Material for the task
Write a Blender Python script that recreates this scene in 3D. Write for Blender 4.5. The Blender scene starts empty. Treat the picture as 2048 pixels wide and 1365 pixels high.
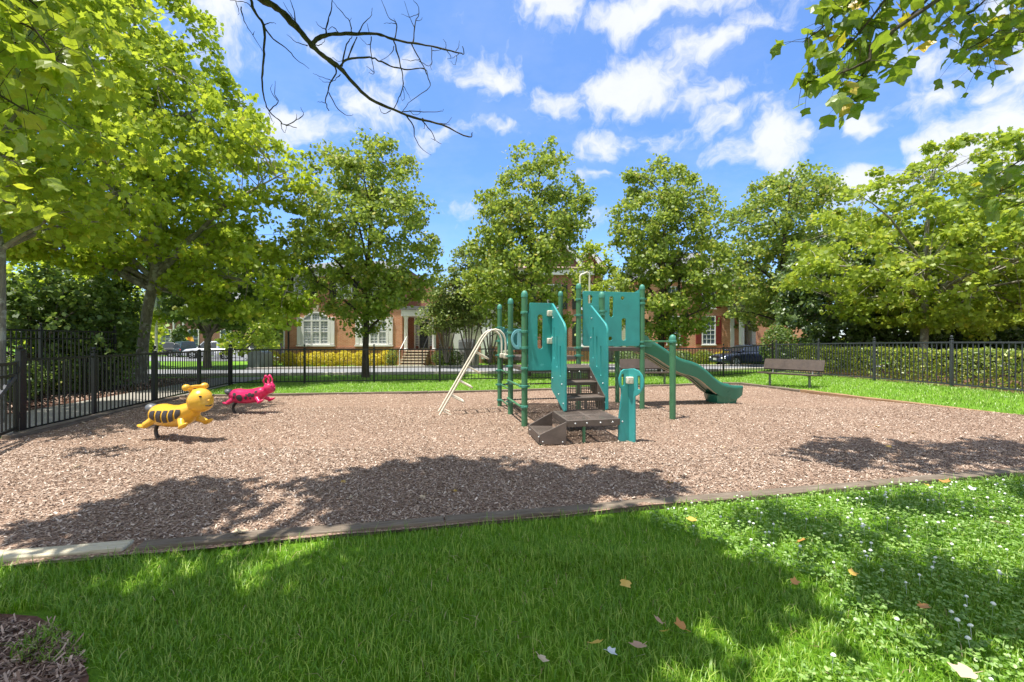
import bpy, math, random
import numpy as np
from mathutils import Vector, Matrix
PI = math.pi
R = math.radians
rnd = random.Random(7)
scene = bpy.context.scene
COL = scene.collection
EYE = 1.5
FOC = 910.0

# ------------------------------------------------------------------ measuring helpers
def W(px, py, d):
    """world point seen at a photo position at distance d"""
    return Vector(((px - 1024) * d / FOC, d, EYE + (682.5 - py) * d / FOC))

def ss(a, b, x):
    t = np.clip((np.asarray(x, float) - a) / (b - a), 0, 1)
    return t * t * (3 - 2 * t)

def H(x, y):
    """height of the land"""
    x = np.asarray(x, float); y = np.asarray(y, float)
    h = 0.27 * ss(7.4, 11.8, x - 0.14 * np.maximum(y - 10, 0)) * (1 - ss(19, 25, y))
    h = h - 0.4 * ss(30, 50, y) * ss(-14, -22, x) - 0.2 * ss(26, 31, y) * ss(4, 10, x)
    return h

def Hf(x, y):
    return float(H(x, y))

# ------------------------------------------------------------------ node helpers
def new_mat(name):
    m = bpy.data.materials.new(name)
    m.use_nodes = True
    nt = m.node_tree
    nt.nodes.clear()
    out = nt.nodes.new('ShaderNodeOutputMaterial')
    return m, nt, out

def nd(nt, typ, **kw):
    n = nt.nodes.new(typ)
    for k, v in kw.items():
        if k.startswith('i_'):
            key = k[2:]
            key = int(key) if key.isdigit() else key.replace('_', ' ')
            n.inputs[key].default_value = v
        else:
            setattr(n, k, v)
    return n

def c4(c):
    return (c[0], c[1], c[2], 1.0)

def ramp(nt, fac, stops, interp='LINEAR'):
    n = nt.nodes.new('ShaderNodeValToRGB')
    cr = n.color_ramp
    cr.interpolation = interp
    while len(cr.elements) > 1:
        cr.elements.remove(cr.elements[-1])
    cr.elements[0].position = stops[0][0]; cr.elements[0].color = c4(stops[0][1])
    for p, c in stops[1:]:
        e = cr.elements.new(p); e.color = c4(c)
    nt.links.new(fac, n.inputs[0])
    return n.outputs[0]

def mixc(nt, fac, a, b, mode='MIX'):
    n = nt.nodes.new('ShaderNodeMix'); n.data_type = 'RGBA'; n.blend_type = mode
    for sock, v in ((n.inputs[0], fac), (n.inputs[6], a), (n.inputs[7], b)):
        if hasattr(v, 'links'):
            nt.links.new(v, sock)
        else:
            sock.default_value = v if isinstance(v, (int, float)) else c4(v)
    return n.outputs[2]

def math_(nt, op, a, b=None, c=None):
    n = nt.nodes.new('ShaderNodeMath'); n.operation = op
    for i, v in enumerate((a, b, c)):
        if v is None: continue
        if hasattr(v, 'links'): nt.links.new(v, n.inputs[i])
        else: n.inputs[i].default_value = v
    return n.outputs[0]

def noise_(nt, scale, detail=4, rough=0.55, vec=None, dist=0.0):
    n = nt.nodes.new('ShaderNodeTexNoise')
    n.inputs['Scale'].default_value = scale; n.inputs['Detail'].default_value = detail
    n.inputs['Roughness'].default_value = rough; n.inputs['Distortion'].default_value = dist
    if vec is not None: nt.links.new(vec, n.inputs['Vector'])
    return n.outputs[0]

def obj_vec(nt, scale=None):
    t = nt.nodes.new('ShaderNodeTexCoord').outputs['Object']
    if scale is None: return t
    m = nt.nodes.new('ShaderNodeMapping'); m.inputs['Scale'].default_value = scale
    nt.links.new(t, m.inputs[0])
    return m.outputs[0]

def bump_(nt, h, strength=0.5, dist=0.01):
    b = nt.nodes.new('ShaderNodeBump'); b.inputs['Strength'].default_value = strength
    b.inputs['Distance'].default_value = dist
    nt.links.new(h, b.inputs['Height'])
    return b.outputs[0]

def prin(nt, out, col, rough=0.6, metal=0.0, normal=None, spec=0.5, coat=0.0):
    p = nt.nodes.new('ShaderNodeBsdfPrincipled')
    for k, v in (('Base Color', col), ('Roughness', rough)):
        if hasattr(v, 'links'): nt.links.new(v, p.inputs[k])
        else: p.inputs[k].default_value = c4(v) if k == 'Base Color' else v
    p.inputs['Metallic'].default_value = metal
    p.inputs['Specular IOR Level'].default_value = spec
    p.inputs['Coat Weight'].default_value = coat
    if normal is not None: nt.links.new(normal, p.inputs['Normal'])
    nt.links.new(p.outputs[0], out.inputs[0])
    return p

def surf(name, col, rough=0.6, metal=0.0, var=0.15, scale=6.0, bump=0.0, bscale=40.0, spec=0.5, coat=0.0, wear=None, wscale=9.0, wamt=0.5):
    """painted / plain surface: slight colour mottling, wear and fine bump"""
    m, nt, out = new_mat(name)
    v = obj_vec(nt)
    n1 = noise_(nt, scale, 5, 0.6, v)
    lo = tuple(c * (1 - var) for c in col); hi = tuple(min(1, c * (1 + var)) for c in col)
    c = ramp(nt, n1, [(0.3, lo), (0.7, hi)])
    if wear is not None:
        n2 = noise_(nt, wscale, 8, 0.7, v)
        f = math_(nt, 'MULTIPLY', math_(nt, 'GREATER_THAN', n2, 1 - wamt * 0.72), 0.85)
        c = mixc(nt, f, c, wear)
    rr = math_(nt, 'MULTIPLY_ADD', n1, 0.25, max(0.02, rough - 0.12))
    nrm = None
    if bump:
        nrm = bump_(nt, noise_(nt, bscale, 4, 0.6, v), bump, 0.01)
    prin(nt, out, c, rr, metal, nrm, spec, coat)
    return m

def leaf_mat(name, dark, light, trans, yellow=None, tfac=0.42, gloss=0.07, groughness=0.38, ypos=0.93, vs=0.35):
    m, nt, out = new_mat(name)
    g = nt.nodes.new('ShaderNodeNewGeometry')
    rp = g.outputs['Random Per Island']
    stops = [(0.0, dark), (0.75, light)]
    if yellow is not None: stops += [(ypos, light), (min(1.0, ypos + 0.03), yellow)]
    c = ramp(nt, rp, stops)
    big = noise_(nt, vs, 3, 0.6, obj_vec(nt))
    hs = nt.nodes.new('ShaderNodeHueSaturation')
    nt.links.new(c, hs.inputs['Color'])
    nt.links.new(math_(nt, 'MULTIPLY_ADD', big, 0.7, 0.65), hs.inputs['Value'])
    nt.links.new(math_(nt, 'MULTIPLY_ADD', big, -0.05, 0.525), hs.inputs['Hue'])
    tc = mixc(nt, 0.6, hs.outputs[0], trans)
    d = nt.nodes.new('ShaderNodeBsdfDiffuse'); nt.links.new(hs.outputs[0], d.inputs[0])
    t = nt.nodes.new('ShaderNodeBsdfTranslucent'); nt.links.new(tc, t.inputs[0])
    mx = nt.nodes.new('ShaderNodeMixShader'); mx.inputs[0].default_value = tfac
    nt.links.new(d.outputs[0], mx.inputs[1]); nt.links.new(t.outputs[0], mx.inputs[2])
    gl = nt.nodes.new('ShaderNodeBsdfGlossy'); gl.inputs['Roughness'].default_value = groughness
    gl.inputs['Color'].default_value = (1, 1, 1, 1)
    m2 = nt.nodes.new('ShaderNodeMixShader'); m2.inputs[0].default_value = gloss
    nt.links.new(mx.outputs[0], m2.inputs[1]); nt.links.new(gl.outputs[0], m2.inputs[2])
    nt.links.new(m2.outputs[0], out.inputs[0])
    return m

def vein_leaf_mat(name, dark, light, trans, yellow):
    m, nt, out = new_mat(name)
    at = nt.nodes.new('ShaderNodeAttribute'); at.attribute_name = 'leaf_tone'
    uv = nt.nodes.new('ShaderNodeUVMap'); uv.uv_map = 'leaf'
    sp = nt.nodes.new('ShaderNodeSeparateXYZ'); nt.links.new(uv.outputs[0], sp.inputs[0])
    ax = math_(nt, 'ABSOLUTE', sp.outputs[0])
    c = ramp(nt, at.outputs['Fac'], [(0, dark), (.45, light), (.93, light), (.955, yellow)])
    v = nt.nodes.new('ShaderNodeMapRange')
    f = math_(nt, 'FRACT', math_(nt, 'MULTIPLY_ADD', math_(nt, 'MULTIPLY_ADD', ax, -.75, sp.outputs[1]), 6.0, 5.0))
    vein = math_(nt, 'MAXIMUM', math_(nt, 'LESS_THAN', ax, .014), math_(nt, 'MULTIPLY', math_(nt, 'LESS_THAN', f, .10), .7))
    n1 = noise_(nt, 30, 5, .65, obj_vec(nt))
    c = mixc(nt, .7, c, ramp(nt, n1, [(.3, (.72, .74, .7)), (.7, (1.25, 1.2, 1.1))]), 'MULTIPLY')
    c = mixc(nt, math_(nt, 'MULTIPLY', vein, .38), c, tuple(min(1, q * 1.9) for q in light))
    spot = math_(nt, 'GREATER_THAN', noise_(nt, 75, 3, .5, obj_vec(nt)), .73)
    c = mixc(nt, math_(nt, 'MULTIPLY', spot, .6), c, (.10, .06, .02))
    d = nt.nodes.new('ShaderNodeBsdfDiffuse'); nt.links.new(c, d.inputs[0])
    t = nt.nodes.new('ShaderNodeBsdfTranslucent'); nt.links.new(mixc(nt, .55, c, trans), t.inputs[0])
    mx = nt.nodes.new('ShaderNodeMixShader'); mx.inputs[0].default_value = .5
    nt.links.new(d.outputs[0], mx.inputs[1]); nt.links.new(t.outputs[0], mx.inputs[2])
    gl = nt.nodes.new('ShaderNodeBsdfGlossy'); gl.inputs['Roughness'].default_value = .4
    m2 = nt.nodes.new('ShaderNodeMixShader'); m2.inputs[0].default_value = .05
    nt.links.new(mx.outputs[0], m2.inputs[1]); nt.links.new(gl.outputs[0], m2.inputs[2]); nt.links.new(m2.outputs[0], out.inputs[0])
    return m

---

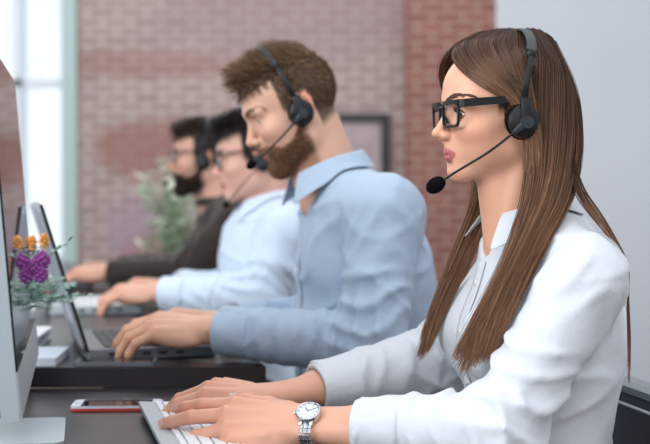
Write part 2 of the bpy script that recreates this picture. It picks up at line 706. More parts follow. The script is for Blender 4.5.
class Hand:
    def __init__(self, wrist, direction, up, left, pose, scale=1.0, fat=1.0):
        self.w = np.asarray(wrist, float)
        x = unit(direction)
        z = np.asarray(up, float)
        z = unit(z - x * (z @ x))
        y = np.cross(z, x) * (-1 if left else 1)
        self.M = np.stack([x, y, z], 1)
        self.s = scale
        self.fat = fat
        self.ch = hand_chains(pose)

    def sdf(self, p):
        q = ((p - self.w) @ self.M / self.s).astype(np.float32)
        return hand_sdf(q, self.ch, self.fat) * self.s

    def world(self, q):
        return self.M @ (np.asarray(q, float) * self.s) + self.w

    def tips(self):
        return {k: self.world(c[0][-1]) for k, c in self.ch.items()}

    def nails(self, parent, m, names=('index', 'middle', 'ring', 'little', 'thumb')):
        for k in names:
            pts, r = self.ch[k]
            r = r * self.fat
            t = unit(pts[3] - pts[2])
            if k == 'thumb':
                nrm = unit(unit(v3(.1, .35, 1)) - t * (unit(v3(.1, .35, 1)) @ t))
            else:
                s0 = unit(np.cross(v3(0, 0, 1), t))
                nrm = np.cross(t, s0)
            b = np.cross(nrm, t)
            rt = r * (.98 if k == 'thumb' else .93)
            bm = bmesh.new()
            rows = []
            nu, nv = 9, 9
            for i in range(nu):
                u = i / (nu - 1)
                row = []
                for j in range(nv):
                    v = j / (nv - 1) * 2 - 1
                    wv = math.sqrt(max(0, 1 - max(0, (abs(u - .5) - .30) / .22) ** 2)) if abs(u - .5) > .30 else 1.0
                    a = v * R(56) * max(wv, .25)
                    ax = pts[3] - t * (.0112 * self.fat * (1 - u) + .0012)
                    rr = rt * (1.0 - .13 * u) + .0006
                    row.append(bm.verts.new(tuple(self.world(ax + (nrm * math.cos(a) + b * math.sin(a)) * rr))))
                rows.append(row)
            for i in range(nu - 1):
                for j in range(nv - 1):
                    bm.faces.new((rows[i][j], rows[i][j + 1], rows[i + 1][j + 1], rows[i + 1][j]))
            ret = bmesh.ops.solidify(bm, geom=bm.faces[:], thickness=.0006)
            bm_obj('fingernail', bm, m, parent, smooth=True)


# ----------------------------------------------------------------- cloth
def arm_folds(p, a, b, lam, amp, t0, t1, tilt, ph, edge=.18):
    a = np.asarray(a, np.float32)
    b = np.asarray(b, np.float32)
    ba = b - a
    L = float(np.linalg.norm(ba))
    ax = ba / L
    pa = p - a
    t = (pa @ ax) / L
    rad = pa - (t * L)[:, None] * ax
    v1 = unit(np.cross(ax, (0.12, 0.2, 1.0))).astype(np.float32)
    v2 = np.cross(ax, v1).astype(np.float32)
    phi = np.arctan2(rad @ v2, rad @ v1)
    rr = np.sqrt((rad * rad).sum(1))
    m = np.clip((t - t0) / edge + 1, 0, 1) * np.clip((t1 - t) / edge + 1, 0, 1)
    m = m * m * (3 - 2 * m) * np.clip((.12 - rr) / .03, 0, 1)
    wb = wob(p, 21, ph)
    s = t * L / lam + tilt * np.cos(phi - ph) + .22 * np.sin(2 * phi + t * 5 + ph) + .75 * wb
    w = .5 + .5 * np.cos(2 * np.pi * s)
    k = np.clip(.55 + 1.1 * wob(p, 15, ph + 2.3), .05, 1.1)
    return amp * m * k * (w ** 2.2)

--

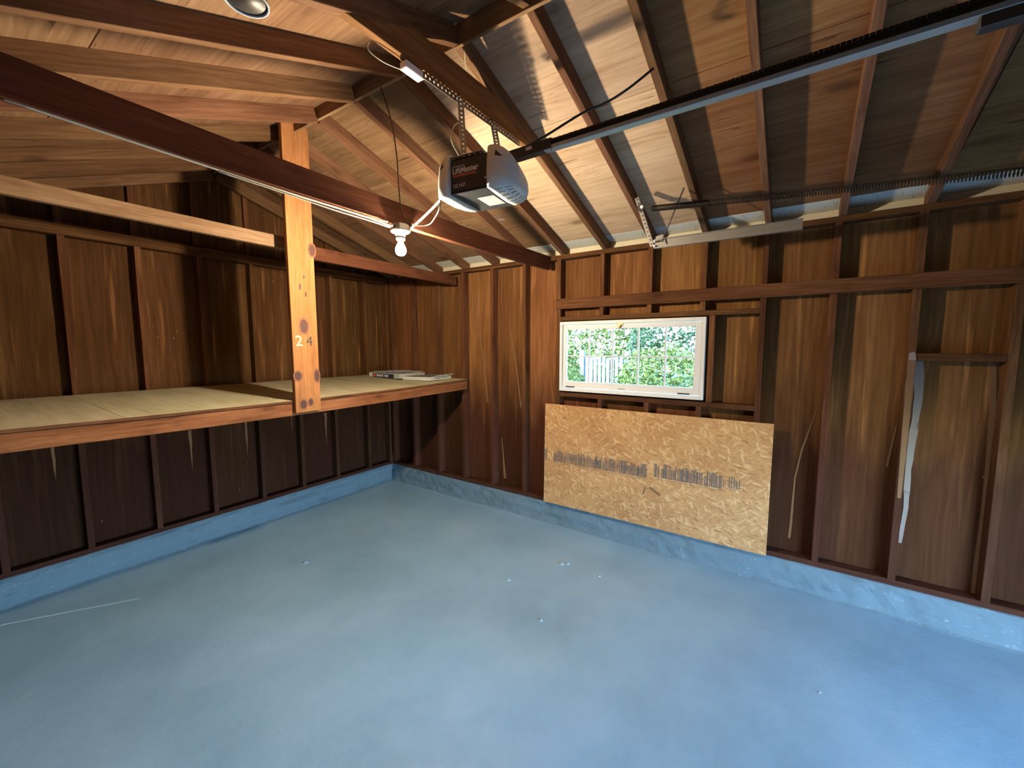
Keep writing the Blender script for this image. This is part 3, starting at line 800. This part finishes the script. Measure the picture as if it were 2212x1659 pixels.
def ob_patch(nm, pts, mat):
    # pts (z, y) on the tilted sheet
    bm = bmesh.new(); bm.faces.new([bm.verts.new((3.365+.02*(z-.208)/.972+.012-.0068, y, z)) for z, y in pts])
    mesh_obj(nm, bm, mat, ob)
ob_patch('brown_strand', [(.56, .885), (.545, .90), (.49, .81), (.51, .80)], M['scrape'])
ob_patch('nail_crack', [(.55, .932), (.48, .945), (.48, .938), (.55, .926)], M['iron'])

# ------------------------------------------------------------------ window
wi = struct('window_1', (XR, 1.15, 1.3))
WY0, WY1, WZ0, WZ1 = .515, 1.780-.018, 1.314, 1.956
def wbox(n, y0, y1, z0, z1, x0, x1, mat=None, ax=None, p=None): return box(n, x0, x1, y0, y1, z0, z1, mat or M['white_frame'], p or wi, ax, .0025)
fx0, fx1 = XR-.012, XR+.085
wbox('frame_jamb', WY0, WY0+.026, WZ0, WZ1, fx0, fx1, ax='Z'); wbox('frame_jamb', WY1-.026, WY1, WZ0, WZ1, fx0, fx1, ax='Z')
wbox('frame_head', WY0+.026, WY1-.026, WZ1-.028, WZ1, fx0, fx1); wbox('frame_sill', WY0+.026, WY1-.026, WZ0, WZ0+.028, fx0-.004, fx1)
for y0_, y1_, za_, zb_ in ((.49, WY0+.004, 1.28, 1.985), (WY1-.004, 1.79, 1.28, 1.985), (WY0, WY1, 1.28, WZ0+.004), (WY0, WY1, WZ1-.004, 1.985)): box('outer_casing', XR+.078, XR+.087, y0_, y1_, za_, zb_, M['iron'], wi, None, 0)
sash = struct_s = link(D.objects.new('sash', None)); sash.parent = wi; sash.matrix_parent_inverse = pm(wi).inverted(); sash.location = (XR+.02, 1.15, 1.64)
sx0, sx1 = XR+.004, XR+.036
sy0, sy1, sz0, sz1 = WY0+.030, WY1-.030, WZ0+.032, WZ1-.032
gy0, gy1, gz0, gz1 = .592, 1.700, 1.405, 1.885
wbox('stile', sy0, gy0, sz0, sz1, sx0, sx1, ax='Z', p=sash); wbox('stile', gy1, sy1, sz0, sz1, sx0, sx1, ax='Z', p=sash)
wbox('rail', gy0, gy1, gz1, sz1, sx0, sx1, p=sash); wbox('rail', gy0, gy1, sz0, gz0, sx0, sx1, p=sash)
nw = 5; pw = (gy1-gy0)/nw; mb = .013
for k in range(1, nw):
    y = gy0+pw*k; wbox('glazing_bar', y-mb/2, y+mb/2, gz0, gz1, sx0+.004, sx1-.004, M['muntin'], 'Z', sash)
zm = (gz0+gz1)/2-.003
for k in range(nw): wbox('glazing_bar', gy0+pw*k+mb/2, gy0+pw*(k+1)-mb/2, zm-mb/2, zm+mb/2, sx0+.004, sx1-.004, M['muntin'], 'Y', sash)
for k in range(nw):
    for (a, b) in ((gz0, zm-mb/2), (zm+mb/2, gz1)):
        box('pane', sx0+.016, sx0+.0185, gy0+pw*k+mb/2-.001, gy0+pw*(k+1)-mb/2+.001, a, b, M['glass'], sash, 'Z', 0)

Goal
Repeat only the lines from the one with "Write a Blender" down to the one with "return m, nt, out", word for word and both included, and leave the pictures out.

Expected output
Write a Blender Python script that recreates this scene in 3D. Write for Blender 4.5. The Blender scene starts empty. Treat the picture as 2048 pixels wide and 1365 pixels high.
import bpy, math, random
import numpy as np
from mathutils import Vector, Matrix
PI = math.pi
R = math.radians
rnd = random.Random(7)
scene = bpy.context.scene
COL = scene.collection
EYE = 1.5
FOC = 910.0

# ------------------------------------------------------------------ measuring helpers
def W(px, py, d):
    """world point seen at a photo position at distance d"""
    return Vector(((px - 1024) * d / FOC, d, EYE + (682.5 - py) * d / FOC))

def ss(a, b, x):
    t = np.clip((np.asarray(x, float) - a) / (b - a), 0, 1)
    return t * t * (3 - 2 * t)

def H(x, y):
    """height of the land"""
    x = np.asarray(x, float); y = np.asarray(y, float)
    h = 0.27 * ss(7.4, 11.8, x - 0.14 * np.maximum(y - 10, 0)) * (1 - ss(19, 25, y))
    h = h - 0.4 * ss(30, 50, y) * ss(-14, -22, x) - 0.2 * ss(26, 31, y) * ss(4, 10, x)
    return h

def Hf(x, y):
    return float(H(x, y))

# ------------------------------------------------------------------ node helpers
def new_mat(name):
    m = bpy.data.materials.new(name)
    m.use_nodes = True
    nt = m.node_tree
    nt.nodes.clear()
    out = nt.nodes.new('ShaderNodeOutputMaterial')
    return m, nt, out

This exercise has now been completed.